Young Daniel, who was in his mid-20s when he committed the crimes for which he is now incarcerated, was the son of a New York City cop. Dad appears, with an ear stud, long enough to say, admirably, that “I don’t believe in his philosophies but he’s my son and I love him.” He went to Catholic school and appears to have had a normal middle-class childhood. While working for a non-profit helping women victims of domestic abuse in the ‘90s and studying for a graduate degree in acupuncture, Danny (as he is more often called here) went to an environmentalist center where “they played this film that blew my mind.” Oddly, the directors appear to be not at all interested in what the film was or what there was about it that was mind-blowing. As propagandists themselves, they might have been expected to take an interest in such an effective example of their craft. Instead, he hurries on to tell of this city boy’s first experience of the great and beautiful forests of the Pacific Northwest.

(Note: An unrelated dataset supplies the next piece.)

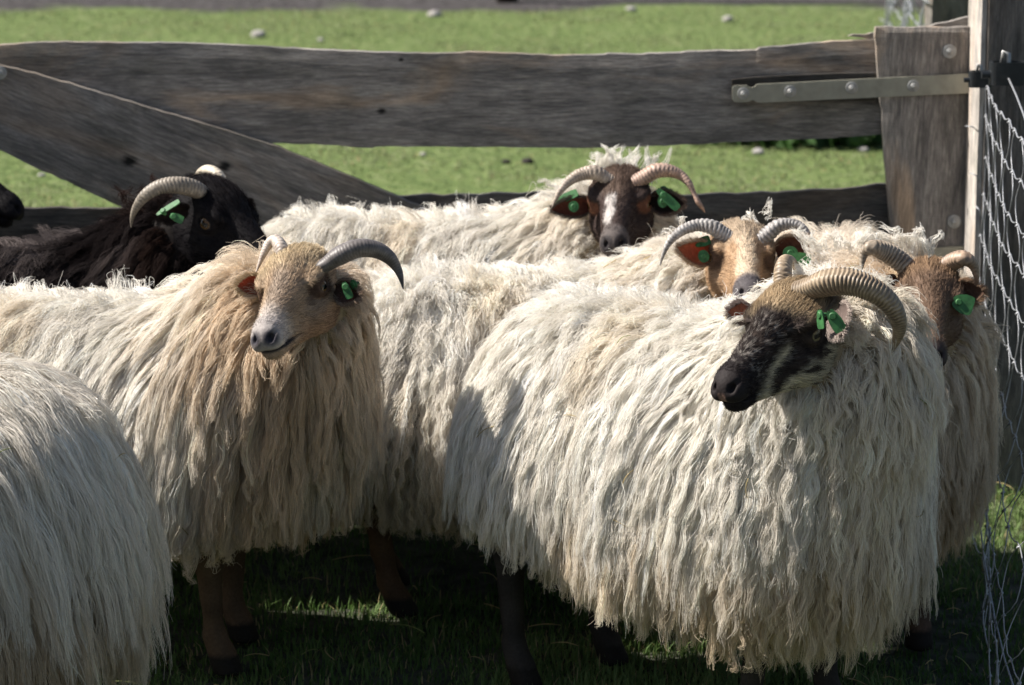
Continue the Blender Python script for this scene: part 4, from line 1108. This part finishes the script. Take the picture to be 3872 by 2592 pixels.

“I had never seen with my own eyes what kind of world we lived in,” says Danny, which is wonderfully amusing given how little he appears to know even now of what kind of world we live in. But the movie has little to tell us about Danny’s “philosophies” or political ideas, much more about his human predicament and the fact that he is “trying to get over the shame of making dumb mistakes.” Whether the dumb mistakes were burning down lumber mills and meat-packing plants or getting caught after having done so is not made quite clear. Although he is ostensibly (sort of) penitent for his career as an eco-terrorist, he still evidently thinks that he has some kind of divine right to be heard and his environmentalist agenda to triumph over the forces of reaction which, pending the arrival of the progressive utopia, continue have the law and the majority in their grip. Even if he regrets what he did, he doesn’t regret the intellectual and moral arrogance that made him do it.

But If a Tree Falls seldom allows us to see this side of Danny, who even manages enough self-detachment at one point in the movie to put himself in the place of a bewildered public, wondering why people like him are destroying other people’s property. “What if I burned down what pissed me off?” he imagines “people” saying to themselves. “It sounds kind of crazy. And it is kind of crazy.” Kind of crazy, maybe, but not crazy enough for him to apologize to those whose research, livelihoods and businesses he helped to wreck. He rejects the label of “eco-terrorist” or “terrorist tout court to describe his acts on the grounds that he only destroyed property. “We didn’t try to hurt people.” But people’s lives are bound up with the property they have devoted them to acquiring and improving — and arson even in remote spots always involves a risk of death or injury to firemen or to those who simply happen to be in the wrong place at the wrong time.

Through out the film, we feel that we are being asked to feel sorry for “Danny” as he is torn from his family, his new wife and young child, and sent to do his time in the clink. And we do feel sorry for him. Even Kirk Engdall, the US attorney in Eugene, Oregon, who was instrumental in cracking the case of the Earth Liberation Front’s acts of destruction says he is now more circumspect in his view of the ELFs. “I know now that the world is not black and white,” he says, hitting just the right progressive note and adding: “you gain an insight about how they came to do these things.” So, of course, do we, though it’s not necessarily the same insight or one which would interfere with our resistance to the progressive assumption that tout comprehendre c’est tout pardonner. Making excuses for Danny and his kind is really the purpose of political movies like this one as they to confirm the enlightened in their conviction that history is going their way. And the more such movies there are, the more it seems that history is going their way.